Sekalipun Nabi Sulaiman mewarisi kerajaan tersebut dari sang ayah, dia mampu menjadi sosok raja yang sangat dihormati dan disegani oleh rakyat. Sebab selain saleh spiritual, dia terbukti mampu membuat kerajaan menjadi lebih besar dan rakyatnya menjadi lebih makmur dari sebelumnya.
Sayangnya, kemakmuran tersebut tidak bertahan lama. Sepeninggal Nabi Sulaiman, Kerajaan Bani Israel terpecah belah karena pertengkaran kedua anaknya, Rehabeam dan Yerobeam. Sebab tidak sekuat dahulu, pecahan-pecahan Kerajaan Bani Israel pun akhirnya dikuasai oleh kerajaan-kerajaan besar di sekelilingnya. Maka musnahlah Kerajaan Bani Israel di muka bumi.

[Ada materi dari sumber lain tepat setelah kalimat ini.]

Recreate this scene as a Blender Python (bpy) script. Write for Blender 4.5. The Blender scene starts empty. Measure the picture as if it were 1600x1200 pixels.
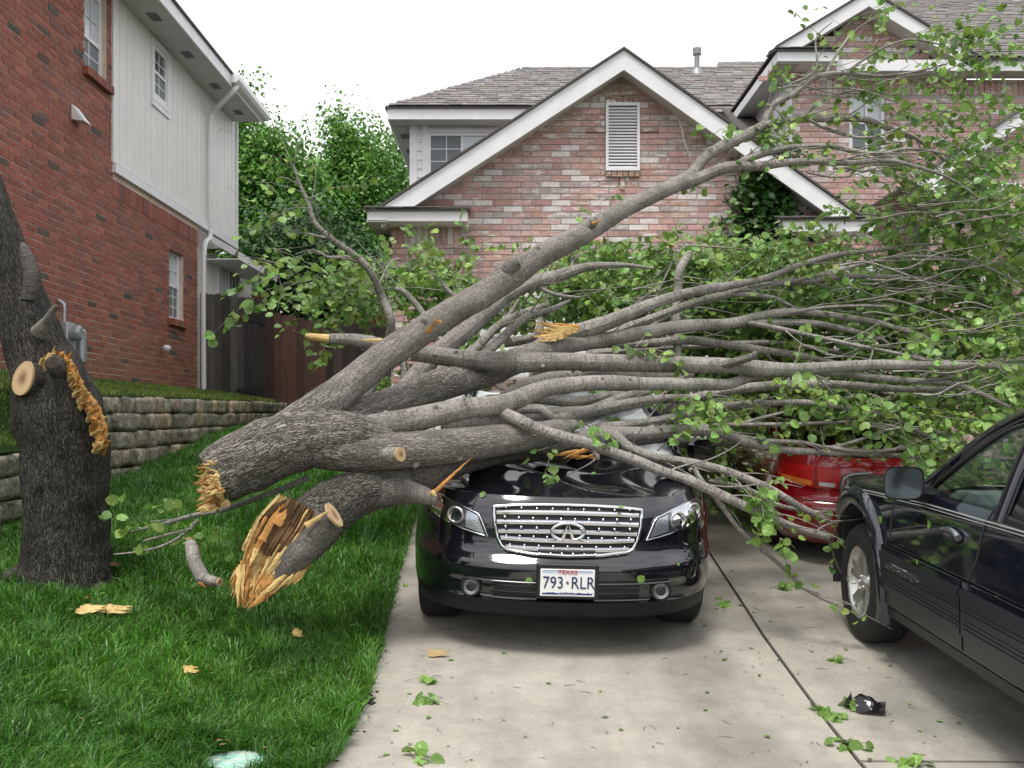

Kisah ini menjadi bukti bahwa garis keturunan tidak bisa dijadikan standar kelayakan seseorang menjadi pemimpin. Hanya Sulaiman, keturunan Daud, yang bisa memimpin. Anak Sulaiman pun tidak memiliki kebijaksanaan yang sama dengannya, dan justru membuat kerajaannya hancur.
Keberadaan orang-orang yang fanatik pada garis keturunan sudah ada dari dulu. Sejak di dalam kandungan, Nabi Muhammad sudah diburu oleh orang Yahudi. Mereka tidak terima jika nabi terakhir harus dari keturunan Ismail, anak Ibrahim dari istri kedua. Bagi mereka hanya keturunan Ya’qub yang pantas menjadi nabi, sebagaimana nabi-nabi sebelumnya adalah dari keturunan mereka.
Lewat dipilihnya Muhammad sebagai nabi dari keturunan Ismail, Allah mengajarkan dua hal. Pertama, Islam adalah agama rahmatan lil alamin. Tidak hanya bagi orang Yahudi, agama yang dibawa nabi terakhir ini menjadi rahmat bagi seluruh manusia di muka bumi, sehingga kedudukan etnis mana pun setara. Kedua, fanatisme etnis yang diyakini orang Yahudi merupakan hal yang tidak dibenarkan oleh Allah. Sebab saking fanatik, mereka mengingkari kebenaran yang sudah tertulis jelas dalam Taurat, bahwa nabi terakhir adalah sosok yang bukan dari etnis mereka. Mengerikannya, mereka bahkan berencana untuk menghabisi Muhammad saat masih kecil.
Dua hal di atas semestinya dapat memahamkan masyarakat kalau Islam tidak membenarkan adanya pengkultusan seseorang atas dasar garis keturunan. Sayangnya, masih banyak orang salah paham. Islam justru dianggap mengajarkan sikap fanatik terhadap garis keturunan. Di antaranya sebab riwayat hadits, “Sebaik-baik manusia adalah bangsa Arab. Sebaik-baik bangsa Arab adalah suku Quraisy, dan sebaik-baik suku Quraisy adalah keturunan Hasyim.”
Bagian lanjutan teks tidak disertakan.